Charlotte Perkins Gilman tarafından kaleme alınan Kadınlar Ülkesi, üç erkek araştırmacının tamamen kadınlardan oluşan kayıp bir uygarlığı keşfetmesini konu alan son derece hevesli bir bilimkurgu-macera öyküsü. Kalbinde ise varlığından dolayı özür dilemeyen feminist bir söylem yatıyor. Gilman kitabında, bazı 21. yüzyıl “ilericilerinin” dahi diplomatik olmak adına çekinecekleri kadar ileri gidiyor. Anlatıcı, Vandyck “Van” Jennings ve iki yoldaşı, Terry O. Nicholson ve Jeff Margrave erkek maskülenliğinin o kadar mükemmel ve sert karikatürleri ki, bugün bile herhangi bir modern, sarkastik feminist blog gönderisine konu edilebilirler. Terry hiçbir kadının kendisini reddedemeyeceğini düşünerek şişiniyor, Jeff lütfedermişçesine şövalyevari “iyi çocuk” rolünü oynuyor, Van ise düpedüz sahte masumiyetiyle saf delikanlı pozlarında. Kitabın yazılmasının üstünden 100 yıl geçmesine rağmen, hem sosyal medyada hem de gerçek hayatta hâlâ çoğu erkeğin büründüğü rolün bir izdüşümü gibiler. Kadınlar Ülkesi’ne ulaştıklarında ne bulacaklarını tartışırken kullandıkları şu amirane, hor gören dil ipucu verecektir:

“Aralarında kavga edip dururlardı,” diye ısrar etti Terry. “Kadınlar hep kavga eder. Herhangi bir düzen veya tertip beklememeliyiz.”

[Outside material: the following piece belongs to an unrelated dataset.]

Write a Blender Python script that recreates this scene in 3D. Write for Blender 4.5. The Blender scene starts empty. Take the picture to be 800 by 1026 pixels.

“Çok yanılıyorsun,” dedi Jeff. “Başrahibe tarafından yönetilen manastır gibi bir şey olacaktır. Huzurlu, uyum içinde yaşayan kız kardeşler göreceğiz bence.”

Alaylı bir kahkaha patlatttım!

“Rahibeler ya! Bu huzurlu kız kardeşler bekâr olurlar Jeff, bağlılık yemini etmişlerdir çünkü. Buradakiler ise kadın. Anne ve anneliğin olduğu yerde öyle bir kardeşlik bulman çok zor.”

“Aynen öyle, birbirleriyle kapıştıklarından eminim,” diye onayladı Terry. “Ayrıca herhangi bir icat veya gelişim de beklemeyelim, son derece ilkel bir toplulukla karşılaşacağız.”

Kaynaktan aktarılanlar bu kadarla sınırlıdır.